Critics of the no match rule say they fear legal workers could get caught in a maze of bureaucracy trying to correct Social Security errors and end up being fired by employers before they can prove they are authorized to work. But advocates of stricter immigration enforcement aren’t buying those arguments.
“This is not an unmanageable burden. … It would be an extraordinarily useful tool in deterring illegal immigration,” said Mark Krikorian, executive director of the Center for Immigration Studies. If undocumented immigrants can’t hold onto jobs, they are more likely to leave the United States, he said.

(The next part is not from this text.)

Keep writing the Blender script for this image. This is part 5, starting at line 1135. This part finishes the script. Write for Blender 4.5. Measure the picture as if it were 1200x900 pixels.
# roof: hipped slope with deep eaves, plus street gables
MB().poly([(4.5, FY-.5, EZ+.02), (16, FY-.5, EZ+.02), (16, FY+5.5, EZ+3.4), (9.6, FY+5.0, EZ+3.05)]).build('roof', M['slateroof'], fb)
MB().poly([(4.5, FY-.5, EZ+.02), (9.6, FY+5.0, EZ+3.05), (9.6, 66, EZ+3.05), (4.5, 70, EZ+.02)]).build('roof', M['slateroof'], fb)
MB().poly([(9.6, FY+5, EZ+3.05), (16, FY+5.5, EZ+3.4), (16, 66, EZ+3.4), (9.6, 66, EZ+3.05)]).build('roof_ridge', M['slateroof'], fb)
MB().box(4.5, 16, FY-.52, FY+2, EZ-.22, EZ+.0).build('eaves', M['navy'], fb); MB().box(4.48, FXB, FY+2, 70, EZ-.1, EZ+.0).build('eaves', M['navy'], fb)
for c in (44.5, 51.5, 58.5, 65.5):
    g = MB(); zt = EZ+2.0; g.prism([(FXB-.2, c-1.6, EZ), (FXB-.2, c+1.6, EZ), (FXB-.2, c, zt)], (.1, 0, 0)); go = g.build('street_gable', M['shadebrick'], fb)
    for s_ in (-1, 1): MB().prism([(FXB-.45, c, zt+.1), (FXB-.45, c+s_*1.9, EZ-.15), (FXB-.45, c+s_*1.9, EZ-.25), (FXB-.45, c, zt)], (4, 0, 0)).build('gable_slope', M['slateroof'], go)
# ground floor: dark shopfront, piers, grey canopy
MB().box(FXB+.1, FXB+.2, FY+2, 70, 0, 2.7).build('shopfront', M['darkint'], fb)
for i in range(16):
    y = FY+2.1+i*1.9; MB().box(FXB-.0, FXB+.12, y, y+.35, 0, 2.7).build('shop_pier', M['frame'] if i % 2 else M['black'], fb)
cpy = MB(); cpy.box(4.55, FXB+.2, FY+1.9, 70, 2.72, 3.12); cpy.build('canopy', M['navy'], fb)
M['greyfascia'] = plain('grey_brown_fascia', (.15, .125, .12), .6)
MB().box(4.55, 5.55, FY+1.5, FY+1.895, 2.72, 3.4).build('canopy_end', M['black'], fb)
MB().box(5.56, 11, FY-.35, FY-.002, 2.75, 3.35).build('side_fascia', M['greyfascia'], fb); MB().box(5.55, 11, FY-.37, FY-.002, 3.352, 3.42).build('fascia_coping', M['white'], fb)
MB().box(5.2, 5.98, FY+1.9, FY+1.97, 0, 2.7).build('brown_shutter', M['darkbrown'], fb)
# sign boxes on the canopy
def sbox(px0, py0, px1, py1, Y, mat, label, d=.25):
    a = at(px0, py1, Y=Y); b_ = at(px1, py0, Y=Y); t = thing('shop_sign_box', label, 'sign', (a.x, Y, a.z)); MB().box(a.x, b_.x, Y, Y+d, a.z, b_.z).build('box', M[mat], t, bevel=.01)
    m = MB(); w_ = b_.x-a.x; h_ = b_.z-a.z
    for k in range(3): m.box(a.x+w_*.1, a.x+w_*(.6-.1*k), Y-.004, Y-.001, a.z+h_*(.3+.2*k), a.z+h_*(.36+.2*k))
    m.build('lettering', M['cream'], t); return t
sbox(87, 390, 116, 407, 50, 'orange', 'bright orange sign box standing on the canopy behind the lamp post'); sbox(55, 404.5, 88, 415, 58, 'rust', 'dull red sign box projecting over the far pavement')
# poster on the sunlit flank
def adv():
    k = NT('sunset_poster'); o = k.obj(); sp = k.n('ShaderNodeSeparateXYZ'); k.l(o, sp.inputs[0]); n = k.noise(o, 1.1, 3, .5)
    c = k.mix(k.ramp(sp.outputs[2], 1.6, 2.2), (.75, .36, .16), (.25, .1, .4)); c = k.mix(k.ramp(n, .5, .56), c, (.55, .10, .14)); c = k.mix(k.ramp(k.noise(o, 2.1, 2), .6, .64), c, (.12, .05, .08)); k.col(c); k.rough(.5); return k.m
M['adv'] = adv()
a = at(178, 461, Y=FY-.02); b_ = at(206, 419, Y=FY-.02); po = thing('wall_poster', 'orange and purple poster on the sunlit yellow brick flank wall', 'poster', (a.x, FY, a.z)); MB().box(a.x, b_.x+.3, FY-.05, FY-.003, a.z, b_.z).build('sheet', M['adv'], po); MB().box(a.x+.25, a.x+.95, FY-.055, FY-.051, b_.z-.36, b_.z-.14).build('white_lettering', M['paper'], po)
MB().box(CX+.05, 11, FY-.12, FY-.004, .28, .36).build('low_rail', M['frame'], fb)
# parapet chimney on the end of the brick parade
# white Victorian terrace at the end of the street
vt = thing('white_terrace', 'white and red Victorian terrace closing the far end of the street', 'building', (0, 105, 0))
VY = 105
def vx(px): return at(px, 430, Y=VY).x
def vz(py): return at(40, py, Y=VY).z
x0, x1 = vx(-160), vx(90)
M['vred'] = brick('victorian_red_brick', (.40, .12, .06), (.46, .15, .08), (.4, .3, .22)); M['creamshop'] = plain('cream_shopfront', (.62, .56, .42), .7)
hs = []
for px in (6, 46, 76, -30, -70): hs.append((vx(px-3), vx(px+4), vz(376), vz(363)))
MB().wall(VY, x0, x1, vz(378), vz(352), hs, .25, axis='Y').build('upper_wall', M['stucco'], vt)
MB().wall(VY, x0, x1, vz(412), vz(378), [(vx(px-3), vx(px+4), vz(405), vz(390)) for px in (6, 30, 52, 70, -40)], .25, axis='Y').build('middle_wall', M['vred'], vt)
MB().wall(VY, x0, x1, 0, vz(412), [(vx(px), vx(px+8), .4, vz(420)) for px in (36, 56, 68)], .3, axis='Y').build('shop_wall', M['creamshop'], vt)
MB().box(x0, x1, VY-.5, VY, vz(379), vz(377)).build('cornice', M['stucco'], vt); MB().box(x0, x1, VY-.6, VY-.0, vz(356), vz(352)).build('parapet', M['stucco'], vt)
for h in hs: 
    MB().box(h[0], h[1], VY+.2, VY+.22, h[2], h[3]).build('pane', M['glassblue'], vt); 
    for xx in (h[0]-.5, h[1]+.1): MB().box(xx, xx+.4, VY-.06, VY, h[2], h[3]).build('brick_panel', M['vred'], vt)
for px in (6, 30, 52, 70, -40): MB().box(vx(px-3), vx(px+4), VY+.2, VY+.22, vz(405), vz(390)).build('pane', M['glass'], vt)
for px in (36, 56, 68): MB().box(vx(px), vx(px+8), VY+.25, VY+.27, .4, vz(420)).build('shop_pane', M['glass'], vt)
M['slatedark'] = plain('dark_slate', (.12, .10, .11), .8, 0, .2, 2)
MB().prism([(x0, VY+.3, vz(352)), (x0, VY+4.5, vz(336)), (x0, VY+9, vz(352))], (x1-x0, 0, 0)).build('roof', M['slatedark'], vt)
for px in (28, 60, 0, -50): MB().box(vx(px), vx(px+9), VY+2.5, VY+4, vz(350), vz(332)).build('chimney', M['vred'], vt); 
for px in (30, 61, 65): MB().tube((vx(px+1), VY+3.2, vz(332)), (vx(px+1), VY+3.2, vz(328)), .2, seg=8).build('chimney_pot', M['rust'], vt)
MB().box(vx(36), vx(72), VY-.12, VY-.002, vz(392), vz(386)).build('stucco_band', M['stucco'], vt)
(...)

Critics of the no match rule disagreed. The Chamber of Commerce analysis, conducted by public policy analyst Richard B. Belzer, predicted that more unauthorized workers would enter the underground economy. He also predicted the rule would increase identity theft as illegal immigrants became more desperate for legitimate Social Security numbers.
Once the Department of Homeland Security finalizes its revised regulations, the agency plans to ask U.S. District Judge Charles Breyer to lift the injunction on the rule, said Nur Valdes. If that doesn’t happen, the agency will go forward with an appeal pending before the Ninth Circuit Court of Appeals in San Francisco.